Birder’s Log December 2, 2014:  There is a phenomenon in Alaska called ‘cabin fever’ where a couple of days inside makes you stir crazy.  So, even though there were threatening skies and a not so favorable weather forecast we set out for the beach.  A favorite birding beach nearby is Anchor Point and true to its character, the wind was whipping and the waves ‘a rolling in.’

I visit the Anchor River beach monthly to conduct my COASST walk – a citizen science monitoring program to survey for dead birds along selected beaches (Jack calls it my dead bird walk).   While we didn’t find any dead birds we did find a dead Sea Otter pup.  We have found dead or dying adult sea otters on the beach before, but this is the first pup we have found.  We called USFWS and huddled in the wind to meet a team who would recover the otter for a necropsy study.


Anchor River parallels the beach with a dividing beach berm/spit of land – so, river birds on one side and surf birds on the other side.  Despite the wind, what a lovely day to be outside under mostly cloudy skies with ever-changing cloud formations being pushed around with strong winds of 15 to 20 miles per hour coming from the south.  At this beach we are used to the winds coming from the north, which makes for a cold walk out to the river mouth, but a warm walk back.  With winds from the south, the trek back was slow and cold (and we developed a slant to our walk).


We were surprised to see the waves coming at an angle to the beach, rather than straight on.  That is what strong, southerly winds can do.  And despite the fact the tide was going out, there wasn’t much room on the beach to walk with strong wave fingers coming at you.   Right out of the chute (or in this case the parking lot) we spotted a flock of over 50 Rock Sandpipers and a lone Sanderling (why is this bird still hanging around?) foraging at the surf line.




The low light in late fall, early winter creates conditions for some great cloud photos.




The industrious Northwestern Crows were busy feeding in the wrack line.  They are great fun to watch but don’t like us getting too close.  The crows, however, did not seem to mind our three-legged neighbor dog who has ‘adopted’ us and gets rewarded with beach runs.

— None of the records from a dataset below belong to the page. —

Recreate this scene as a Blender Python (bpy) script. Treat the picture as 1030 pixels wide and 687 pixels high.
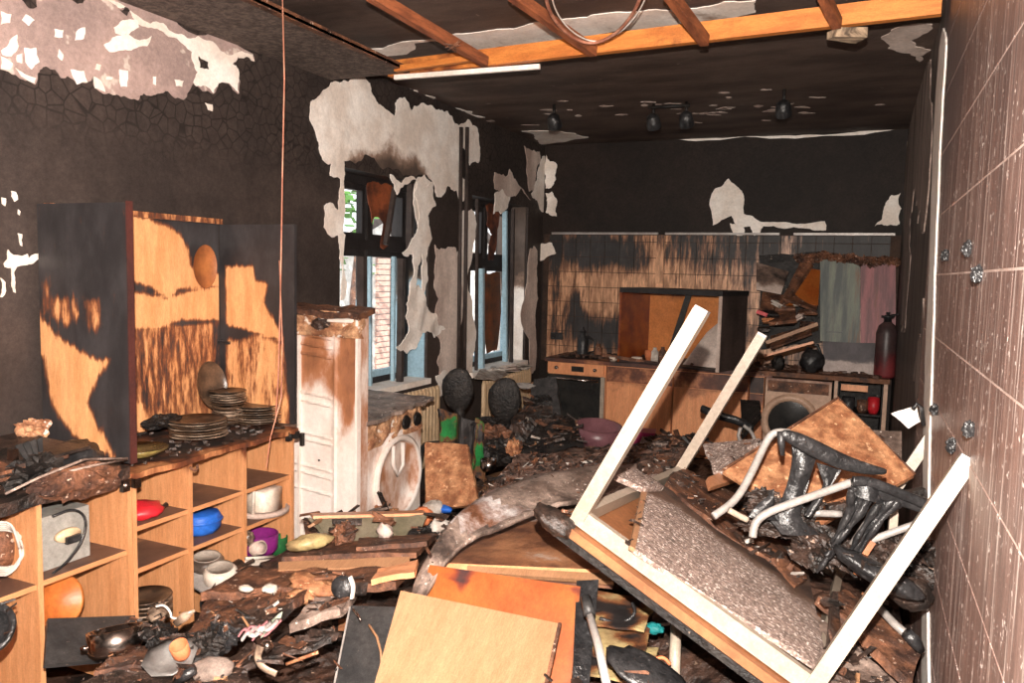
import bpy, bmesh, math, random
from mathutils import Vector, Matrix, noise
random.seed(7)
SC = bpy.context.scene
COL = SC.collection
for o in list(bpy.data.objects): bpy.data.objects.remove(o)

# ---------------------------------------------------------------- camera
CAMH = 1.7; FPX = 793.0; IW, IH = 1030.0, 687.0
CR = Matrix(((0.9132692965, -0.0582298946, 0.4031730043),
             (0.4066153516, 0.0706408026, -0.9108643328),
             (0.0245590695, 0.9958007614, 0.0881912452)))   # columns: right, up, backwards
cam_d = bpy.data.cameras.new('camera'); cam = bpy.data.objects.new('camera', cam_d); COL.objects.link(cam)
cam_d.sensor_fit = 'HORIZONTAL'; cam_d.sensor_width = 36.0; cam_d.lens = 36.0 * FPX / IW; cam_d.clip_start = 0.05
cam.matrix_world = Matrix.Translation((0, 0, CAMH)) @ CR.to_4x4()
SC.camera = cam

# ---------------------------------------------------------------- light
w = bpy.data.worlds.new('world'); SC.world = w; w.use_nodes = True
bg = w.node_tree.nodes['Background']; bg.inputs[0].default_value = (0.94, 0.97, 1.0, 1); bg.inputs[1].default_value = 1.7
fl = bpy.data.lights.new('camera_flash', 'POINT'); fl.energy = 1120; fl.color = (1.0, 0.91, 0.82); fl.shadow_soft_size = 0.012
flo = bpy.data.objects.new('camera_flash', fl); COL.objects.link(flo); flo.location = (-0.01, -0.01, CAMH + 0.165)
sn = bpy.data.lights.new('sun', 'SUN'); sn.energy = 9.0; sn.angle = 0.01; sn.color = (1, 0.95, 0.88)
sno = bpy.data.objects.new('sun', sn); COL.objects.link(sno); sno.rotation_euler = (math.radians(35), math.radians(38), 0)
SC.view_settings.view_transform = 'Standard'; SC.view_settings.look = 'None'; SC.view_settings.gamma = 1
SC.view_settings.use_curve_mapping = False; SC.view_settings.exposure = 0.0

# ---------------------------------------------------------------- placing
def P(px, py, X=None, Y=None, Z=None, d=None):
    """real position of a surveyed point, given one known coordinate"""
    r = CR @ Vector((px - IW/2, -(py - IH/2), -FPX))
    if X is not None: t = X / r.x
    elif Y is not None: t = Y / r.y
    elif Z is not None: t = (Z - CAMH) / r.z
    else: t = d / FPX
    return Vector((0, 0, CAMH)) + r * t
def PP(px, py, p0, n):
    r = CR @ Vector((px - IW/2, -(py - IH/2), -FPX)); c = Vector((0, 0, CAMH))
    return c + r * ((p0 - c).dot(n) / r.dot(n))
def crop(ox, oy, s, pts): return [(ox + a*s, oy + b*s) for a, b in pts]
def nz(p, s=1.0, o=0.0): return noise.noise(Vector((p[0]*s+o, p[1]*s+o*1.7, p[2]*s-o)))
def sst(a, b, x):
    t = min(1, max(0, (x-a)/(b-a))); return t*t*(3-2*t)

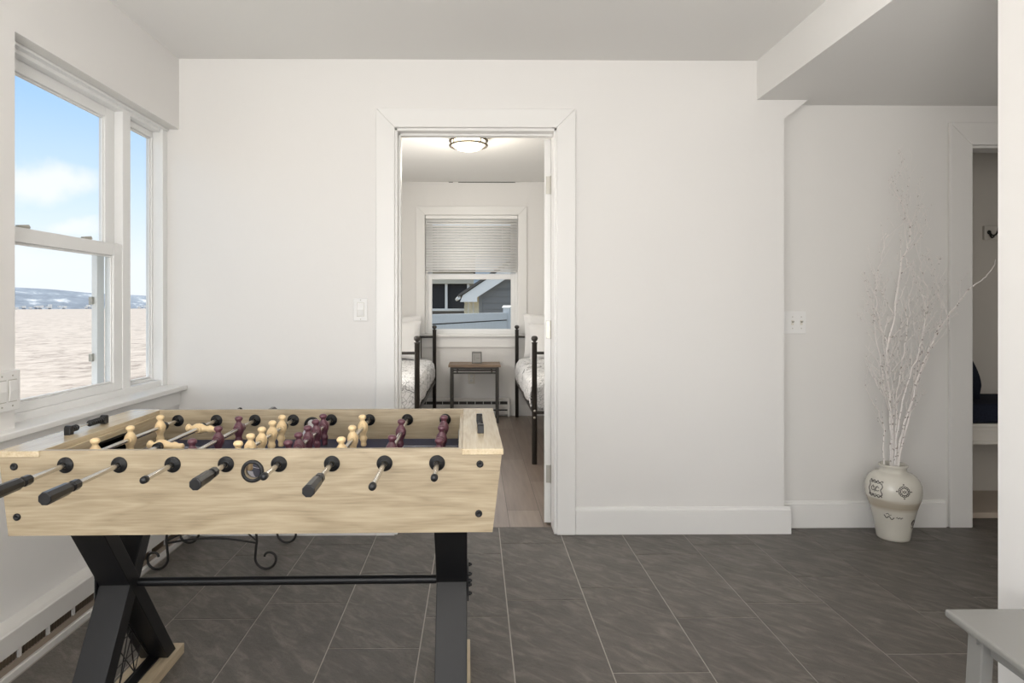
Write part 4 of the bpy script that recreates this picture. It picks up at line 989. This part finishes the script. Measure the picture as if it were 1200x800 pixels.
# neighbouring house with a gable, at the right of the view
def lap(m, p0, p1, z0, z1, step, out_v, off=.018):
    # horizontal lap boards on the wall from p0 to p1
    z = z0; p0 = Vector(p0); p1 = Vector(p1); o1 = Vector(out_v)
    while z < z1-1e-4:
        zt = min(z+step, z1)
        a = p0+o1*off; b_ = p1+o1*off
        m.add([(a.x, a.y, z), (b_.x, b_.y, z), (p1.x+o1.x*.003, p1.y+o1.y*.003, zt), (p0.x+o1.x*.003, p0.y+o1.y*.003, zt), (p0.x, p0.y, z), (p1.x, p1.y, z)], [(0, 1, 2, 3), (4, 5, 1, 0)])
        z += step
Ho = thing('gabled_house', 'grey sided gabled house with a cream side wall beyond the fence', 'house', (.09, 14.0, -.45))
m = MB(); m.prism([(0, 0), (5.2, 0), (5.2, 2.0), (2.6, 3.6), (0, 2.0)], 'y', .02, .12)
lap(m, (0, .02), (5.2, .02), 0, 2.0, .14, (0, -1))
z = 2.0
while z < 3.5:
    t_ = (z-2.0)/1.6; t2 = (min(z+.14, 3.6)-2)/1.6
    xa_, xb_ = 2.6*t_, 5.2-2.6*t_
    m.add([(xa_, .002, z), (xb_, .002, z), (xb_, .017, z+.14), (xa_, .017, z+.14)], [(0, 1, 2, 3)])
    z += .14
m.build('gable_wall', M['grey_siding'], Ho)
m = MB(); sp0 = Vector((0, .05)); sp1 = Vector((-.38, 3.4)); ov = (sp1-sp0).normalized(); ov = Vector((-ov.y, ov.x))
if ov.x > 0: ov = -ov
lap(m, sp0, sp1, 0, 1.98, .13, ov)
m.add([(sp0.x, sp0.y, 0), (sp1.x, sp1.y, 0), (sp1.x, sp1.y, 2.0), (sp0.x, sp0.y, 2.0)], [(0, 1, 2, 3)])
m.build('side_wall', M['white_siding'], Ho)
MB().box(-.012, .06, -.012, .06, 0, 1.98).build('corner_board', M['grey_siding'], Ho)
for f in (.28, .62):
    c = sp0.lerp(sp1, f)+ov*.02; MB().box(c.x-.03, c.x+.03, c.y-.03, c.y+.03, 0, 1.95).build('downpipe', M['house_white'], Ho)
# rake boards: sloping trim and roof
sl_ = 1.6/2.6
rk = MB().prism([(-.42, 1.70), (-.36, 1.84), (2.6, 3.84), (5.56, 1.84), (5.62, 1.62), (5.5, 1.62), (2.6, 3.50), (-.05, 1.80), (-.05, 1.70)], 'y', -.22, .02)
rk.build('rake_board', M['house_white'], Ho)
MB().prism([(-.46, 1.86), (2.6, 3.92), (5.66, 1.86), (5.66, 1.80), (2.6, 3.84), (-.46, 1.80)], 'y', -.26, 3.6).build('roof', M['roof'], Ho)
MB().tube([(-.45, -.20, 1.79), (-.60, 3.5, 1.79)], .042, 10).build('gutter', M['house_white'], Ho)
# farther house with big dark windows
Hw = thing('porch_house', 'farther house with wide dark screened windows and pale trim beyond the fence', 'house', (-1.9, 18.0, -.45))
MB().box(-1.6, 1.75, 0, 3, 0, 1.48).build('lower_wall', M['brown_siding'], Hw)
MB().box(-1.6, 1.72, .10, 3, 1.52, 2.24).build('screen', M['darkglass'], Hw)
MB().box(-1.6, 1.75, -.05, 3, 1.47, 1.54).build('window_sill', M['house_white'], Hw, bevel=.01)
for x in (-1.6, -.12, 1.08, 1.70): MB().box(x-.035, x+.035, -.02, .10, 1.54, 2.24).build('mullion', M['house_white'], Hw)
MB().box(-1.7, 1.85, -.12, 3, 2.24, 2.55).build('fascia', mat('cream_fascia', (.70, .66, .55), .6), Hw)
MB().prism([(-.4, 2.55), (-.4, 2.62), (1.8, 3.6), (3.4, 2.62), (3.4, 2.55)], 'x', -1.7, 1.9).build('roof', M['roof'], Hw)
Hb = thing('blue_house', 'pale blue sided house glimpsed between the two other houses', 'house', (.0, 24.0, -.45))
m = MB(); m.box(-1.6, 3.5, .02, 3, 0, 3.6); lap(m, (-1.6, .02), (3.5, .02), 0, 3.6, .2, (0, -1), .03); m.build('wall', M['blue_siding'], Hb)
MB().box(-.75, -.25, -.03, .02, 1.9, 2.9).build('window', M['darkglass'], Hb)
MB().prism([(-.4, 3.6), (1.5, 4.8), (3.4, 3.6)], 'x', -1.8, 3.7).build('roof', M['roof'], Hb)
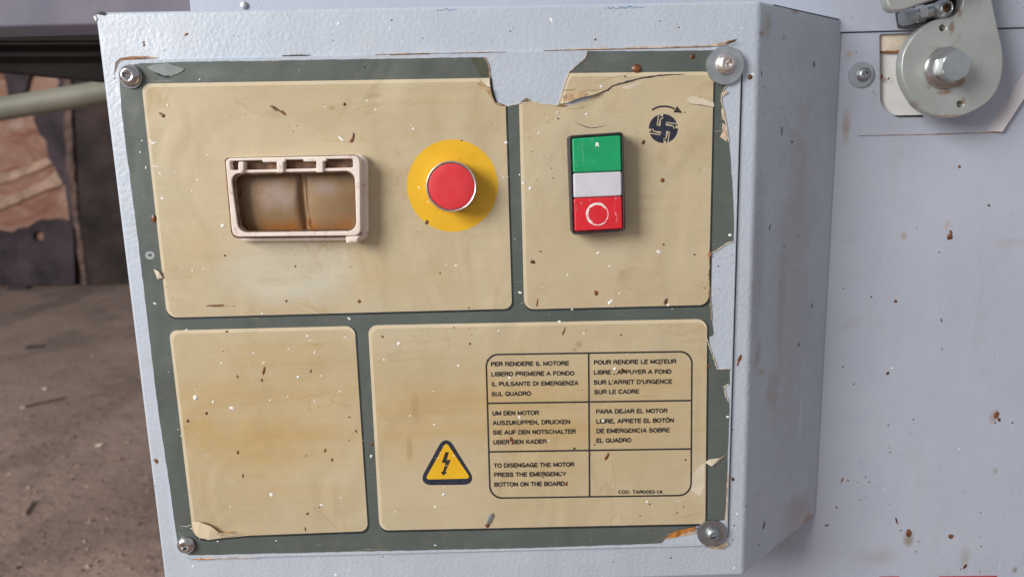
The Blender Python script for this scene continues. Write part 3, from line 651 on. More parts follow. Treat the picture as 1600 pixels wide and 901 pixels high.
# rotation symbol
sy = lambda x, y: (1000+x/11.26, 155+y/11.26)
plate('rotation_disc', [[sy(*p) for p in circ(410, 518, 256, 48)]], YT, .00002, M['navy'], ls)
kn = [[(322, 285), (298, 466), (338, 474), (362, 345), (408, 332)]]
for kq in range(4):
    def R(p):
        x, y = p[0]-410, p[1]-518
        for _ in range(kq): x, y = -y, x
        return sy(x+410, y+518)
    pl = [R(p) for p in [(328, 268), (302, 462), (340, 470), (362, 348), (410, 330)]]
    plate('knife_outline', [stroke(pl, 1.55)], YT-e, .00002, M['cream'], ls)
    plate('knife_outline', [[R(p) for p in [(365, 262), (408, 256), (404, 306), (360, 306)]]], YT-e*1.6, .00002, M['cream'], ls)
arc = [(212, 192), (270, 158), (340, 134), (420, 127), (500, 134), (560, 150), (610, 174)]
plate('rotation_arrow', [stroke([sy(*p) for p in arc], 2.9)], YT, .00002, M['inktext'], ls)
plate('rotation_arrow', [[sy(650, 122), sy(745, 244), sy(588, 234)]], YT-e, .00002, M['inktext'], ls)
# ------------------------------------------------------------------ cracks, flaps and exposed layers
def flap(pts, mat, Y=None, name='torn_flap', parent=None, th=.00015):
    """small curled piece of film; pts = (px, py, lift in mm)"""
    Y = YS-4*e if Y is None else Y
    bm = bmesh.new(); base = [P(x, y, Y-l*.001) for x, y, l in pts]
    f = [bm.verts.new(p) for p in base]; b = [bm.verts.new(p+Vector((0, th, 0))) for p in base]
    bm.faces.new(f); bm.faces.new(b[::-1])
    for i in range(len(f)): bm.faces.new((f[i], f[(i+1) % len(f)], b[(i+1) % len(f)], b[i]))
    bmesh.ops.triangulate(bm, faces=bm.faces)
    return link(name, from_bm(bm, name), M[mat], parent or ls, smooth=0)
def crack(pts, w, mat='dark', Y=None, name='crack', parent=None, seed=1):
    r = random.Random(seed); k = len(pts)
    J = jag(pts, .4, 4, seed, closed=False)
    ws = [w*(0.15+0.85*math.sin(math.pi*(i+.5)/len(J)))*r.uniform(.6, 1.2) for i in range(len(J))]
    return plate(name, [stroke(J, ws)], YS-5*e if Y is None else Y, .00003, M[mat], parent or ls)
# big tear at the top right panel
plate('exposed_layer', [[(884, 160), (905, 152), (933, 147), (920, 155), (900, 162), (886, 165)]], YS-4*e, .00003, M['paint_box'], ls)
plate('exposed_layer', [[(970, 137), (1005, 126), (1000, 132), (985, 139), (976, 139)]], YS-4*e, .00003, M['palefilm'], ls)
flap([(877, 162, .2), (880, 152, .2), (890, 148, .6), (900, 147, .9), (915, 143, 1.0), (940, 141, .4), (951, 139, .2), (928, 148, 2.2), (905, 153, 2.4), (888, 160, 1.6)], 'cream')
flap([(880, 150, .1), (888, 147, .8), (903, 146, 1.2), (912, 142, .8), (938, 140, .3), (915, 150, 2.4), (895, 155, 2.2), (880, 160, .8)], 'tornpaper')
crack([(878, 161), (905, 152), (930, 144), (950, 141), (958, 134), (980, 128), (1003, 122), (1030, 118), (1072, 116)], 3.4, seed=2)  # dark strip paints the shadow along the tear
crack([(880, 141), (893, 141), (899, 139)], 1.6, 'rust', seed=3)
crack([(884, 171), (900, 170), (917, 166)], 1.0, 'tornpaper', seed=4)
crack([(898, 191), (918, 199), (930, 200), (948, 196)], 1.2, 'dark', seed=5)
crack([(930, 129), (950, 123), (985, 115)], .8, 'tornpaper', seed=6)
crack([(1075, 159), (1080, 163), (1100, 165), (1116, 169)], 1.2, 'dark', seed=7)
plate('exposed_layer', [jag([(1072, 155), (1082, 150), (1095, 154), (1115, 160), (1116, 167), (1100, 164), (1079, 162)], .6, 4, 8)], YS-4*e, .00003, M['palefilm'], ls)
flap([(869, 166, .2), (876, 162, 1.6), (888, 165, .4), (878, 167.5, .2)], 'tornpaper')
flap([(813, 160, .2), (822, 153, 1.4), (832, 159, .2)], 'tornpaper', YP)
flap([(745, 131, .1), (751, 129, .6), (766, 138, 1.8), (769, 150, 1.5), (773, 160, .3), (765, 150, .3), (757, 137, .2)], 'tornpaper')
crack([(749, 121), (751, 129), (757, 136), (765, 146), (773, 161)], 1.8, 'rust', seed=9)
flap([(752, 123, .2), (764.5, 122, .8), (766, 137, 1.0), (758, 134, .3)], 'palefilm')
crack([(773, 161), (780, 164.5), (791, 166)], 2.0, 'rust', seed=10)
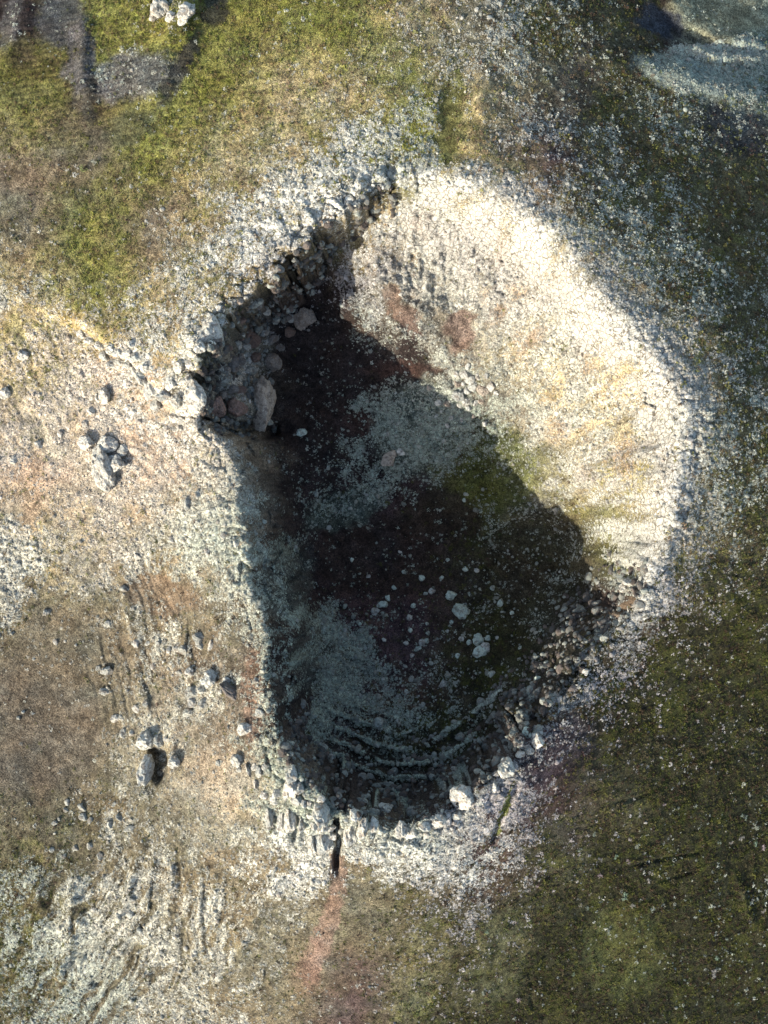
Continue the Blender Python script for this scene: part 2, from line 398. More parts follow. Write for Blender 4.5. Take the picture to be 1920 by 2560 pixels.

Near the mouth of the Anchor River there were over 200 Glaucous-winged Gulls roosting, while another 30 or so were loafing and bathing in the water.  I was able to capture the classic photo of a flying mass of birds, in this case gulls as they took off.  These birds do not care for people getting too close either.  Unfortunately my survey requires walking near the high tide line, which in some cases results in birds being flushed, thus putting more stress on the birds.  I hate doing it, but need to follow protocol.

We also saw two flocks of Snow Buntings – around 60 or so birds – but they moved too quickly to be able to photograph as they made their way along the beach vegetation berm.  Also, there was a large flock of Common Goldeneye – 60 or so males and females – on the Anchor River.   They were very skittish.  I suspect they are or have been hunted as evidenced by the number of spent shotgun shells near the river.  Of course it probably doesn’t help having 2-3 eagles lurking in the trees.





And speaking of eagles, the Anchor River is always good for a Bald Eagle sighting, and we were not disappointed.  As we were walking down the beach we got excited when we saw this huge shape flying towards us – a stealth bomber like, immature Bald Eagle flew straight at us.  The bird looked HUGE.  Funny, but once it banked and headed out towards the water, its size decreased significantly.


Despite the cold, blustery day, it was another fun outing at the Anchor River.  You never know what you might find there.